Furloughs for employees covered under the Fair Labor Standards Act (FLSA) do not pose an issue. The law requires employers to pay employees only for the hours they actually work, so if an employee works for five hours a day, and is paid five hours there is no legal issue.

Federal and state laws, however, requires paying employees exempt from FLSA the same minimum salary for each pay period, and the entire salary due if the employee does any work during the workweek. Employers may not deduct from an exempt employee’s salary for absences “occasioned by the employer” or caused by “the operating requirements of the business.”

Employers furloughing exempt employees need to ensure that such employees don’t perform any work, including checking voicemail or office mail from home, during the period of furlough. Employers need to inform employees in writing they are not authorizing ANY work during the furlough period, and preferably take away their company-issued smartphones and laptops for the period.

Most states, however, permit an employer to modify unilateral employment contracts by reducing compensation and deem that the employees’ continued employment constitutes acceptance of the reduced compensation without any additional consideration. Routinely informing exempt staff of the revised work schedule for the following week may count as sham practice.

Employers may make prospective adjustments in working hours and corresponding pay adjustments for exempt employees, on providing adequate notice. The requirement for advance notification varies from state to state. Missouri mandates a 30 days notice, and Maryland requires one pay period. The provisions of any employment agreement may also apply. In cases when the cut in work hours exceeds 50 percent and the duration extends to a long period of a week or more, the provisions of Workers Advanced Notification Act (WARN) would apply.

Collective bargaining agreements (CBA) may act as a spanner in the works of mandatory furloughs. The provisions of CBA may mandate employers to bargain with unions or employee representatives before implementing a furlough or requiring use of vacation time during the furlough.

While furloughs are usually mandatory, some employers offer voluntary furloughs whereby employees may opt for some time off, with loss of pay, akin to unpaid vacations, as an alternative to “harsher” measures.

Vacations

Furloughs and Employment Law

Employers may allow employees the option to use, or mandate using accrued but unused vacation leave or other paid time off during furloughs. This would allow employers to retain the employee when work commences and reduce this liability from the company books, and provide employees with a source of income during the furlough period. However, not all state laws allow the employer the discretion to mandate use of vacation during a work furlough. California, for instance prohibits “use it or lose it” vacation policies and requires the employer to provide “reasonable notice” before depriving an employee of accrued vacation, and the definition of “reasonable notice” is still vague.

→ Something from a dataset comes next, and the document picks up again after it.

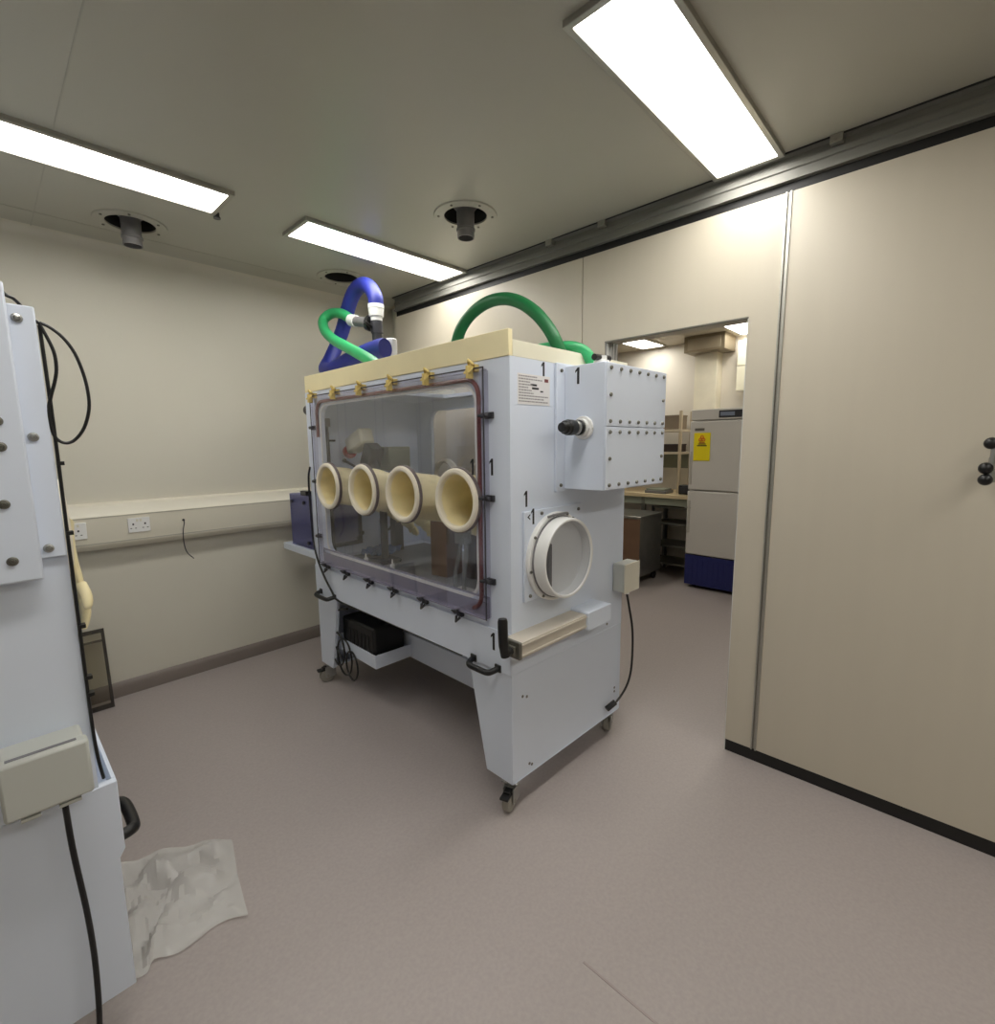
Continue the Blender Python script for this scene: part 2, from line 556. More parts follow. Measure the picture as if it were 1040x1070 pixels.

One issue with mandatory vacation is where employees have enough balance to cover a portion of the workweek. Employers permitting employees to take advances on their vacation credit need to consider their own in-house policy on whether such advances are otherwise possible, and if so, under what circumstances and eligibility, and what would happen if the employee quits before the vacation balance climbs back to zero. Many states require the employees consent to deduct any wages on separation from employment, including deductions for negative vacation balances. Other states simply forbid such deductions altogether regardless of any agreements between employee and employer.

Possible Pitfalls

Furloughs present an alternative to layoffs. It keeps more persons employed, and allows companies to maintain their intellectual capital for better times, and reduce severance costs. It, however, comes with many possible pitfalls.

Reduced work weeks pose a danger of non-exempt employees losing their exempt status. The current threshold of non-exempt employees is $455 per week under federal law, and some states have a higher threshold. The best practice to prevent this from happening is to furlough employees for full weeks that coincide with the workweek. Prospective reduction in wages will not lead to loss of exempt status, even when wages fall beyond the threshold.

A reduced workweek may also effect on the employee’s eligibility for benefits. For instance, employee hours may drop such that they become part-time employees rather than full-time employees, rendering them ineligible for some employer benefit plans. Additionally, furloughs reducing working hours significantly may render the employee partially unemployed and eligible for unemployment benefits.

Of late, recession and the hard economic times in the aftermath has forced many companies to adopt furloughs. Employment laws, while allowing this practice, leave much gray area raising the possibilities of lawsuits in the future.